Following receipt of the consent of the holders of at least a majority in aggregate principal amount of the outstanding Notes, Coleman Cable will execute a supplemental indenture effecting the proposed amendments. Except in certain circumstances, Notes tendered may be validly withdrawn until the earlier of (i) 5:00 p.m., New York City time, on February 2, 2010 or (ii) the execution of the supplemental indenture.

The Offer is subject to a number of conditions that are set forth in the Offer to Purchase, including without limitation, (i) the receipt of the required consents to amend and supplement the indenture governing the Notes in connection with the Consent Solicitation and the execution of a supplemental indenture effecting such amendments by the applicable parties, (ii) Coleman Cable having obtained sufficient funds from the sale of senior notes due 2018 on terms and conditions satisfactory to Coleman Cable to allow it to pay the consideration, costs and expenses of the Offer and (iii) other general conditions as described in the Offer to Purchase.

Coleman Cable has engaged BofA Merrill Lynch and Wells Fargo Securities as joint Dealer Managers and Solicitation Agents for the Offer. Persons with questions regarding the Offer should contact BofA Merrill Lynch at (888) 292-0070 (toll-free) or (646) 855-3401 (collect) or Wells Fargo Securities at (866) 309-6316 (toll-free) or (704) 715-8341 (collect). Requests for copies of the Offer to Purchase or other tender offer materials may be directed to Global Bondholder Services Corporation, the Information Agent, at (866) 470-4500 (toll-free) or (212) 430-3774 (collect).

This press release does not constitute an offer to purchase the Notes or a solicitation of consents to amend the related indenture. The Offer is made solely pursuant to the Offer to Purchase. The Offer is not being made to holders of Notes in any jurisdiction in which the making or accepting thereof would not be in compliance with the securities, blue sky or other laws of such jurisdiction.

About Coleman Cable, Inc.

Coleman Cable, Inc. is a leading manufacturer and innovator of electrical and electronic wire and cable products for the security, sound, telecommunications, electrical, commercial, industrial, and automotive industries. With extensive design and production capabilities and a long-standing dedication to customer service, Coleman Cable, Inc. is the preferred choice of cable and wire users throughout the United States. 

 The Coleman Cable, Inc. logo is available at http://www.globenewswire.com/newsroom/prs/?pkgid=6583

 Various statements included in this release, including those that express a belief, expectation or intention, as well as those that are not statements of historical fact constitute forward-looking statements.

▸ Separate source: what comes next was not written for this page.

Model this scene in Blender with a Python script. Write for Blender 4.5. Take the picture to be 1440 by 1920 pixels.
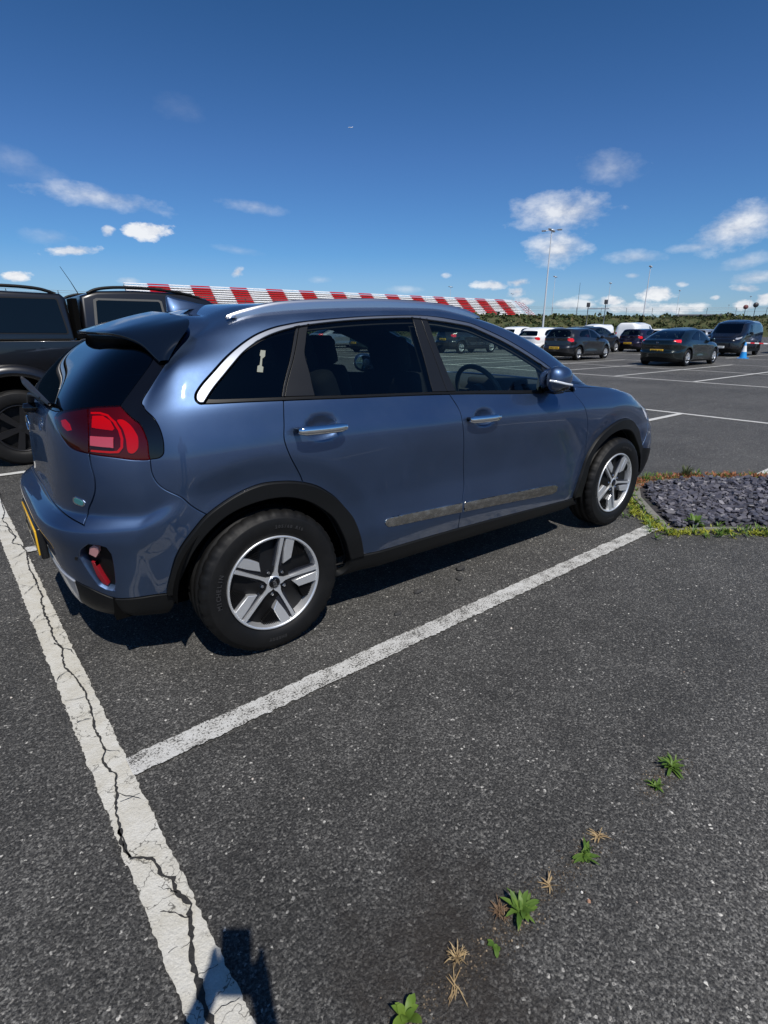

These statements may be identified by the use of forward-looking terminology such as “believes,” “plans,” “anticipates,” “expects,” “estimates,” “continues,” “could,” “may,” “might,” “potential,” “predict,” “should,” or the negative thereof or other variations thereon or comparable terminology.  In particular, statements about Coleman Cable’s expectations, beliefs, plans, objectives, assumptions or future events, financial results or performance contained in this release are forward-looking statements. Coleman Cable has based these forward-looking statements on its current expectations, assumptions, estimates and projections. While Coleman Cable believes these expectations, assumptions, estimates and projections are reasonable, such forward-looking statements are only predictions and involve known and unknown risks and uncertainties, many of which are beyond our control. These and other important factors, including those discussed in Coleman Cable’s most recent Annual Report on Form 10-K (available at www.sec.gov), may cause its actual results, performance or achievements to differ materially from any future results, performance or achievements expressed or implied by these forward-looking statements.

In addition, any forward-looking statements represent Coleman’s views only as of today and should not be relied upon as representing its views as of any subsequent date. While Coleman may elect to update forward-looking statements at some point in the future, it specifically disclaims any obligation to do so, even if its estimates change and, therefore, you should not rely on these forward-looking statements as representing Coleman’s views as of any date subsequent to today.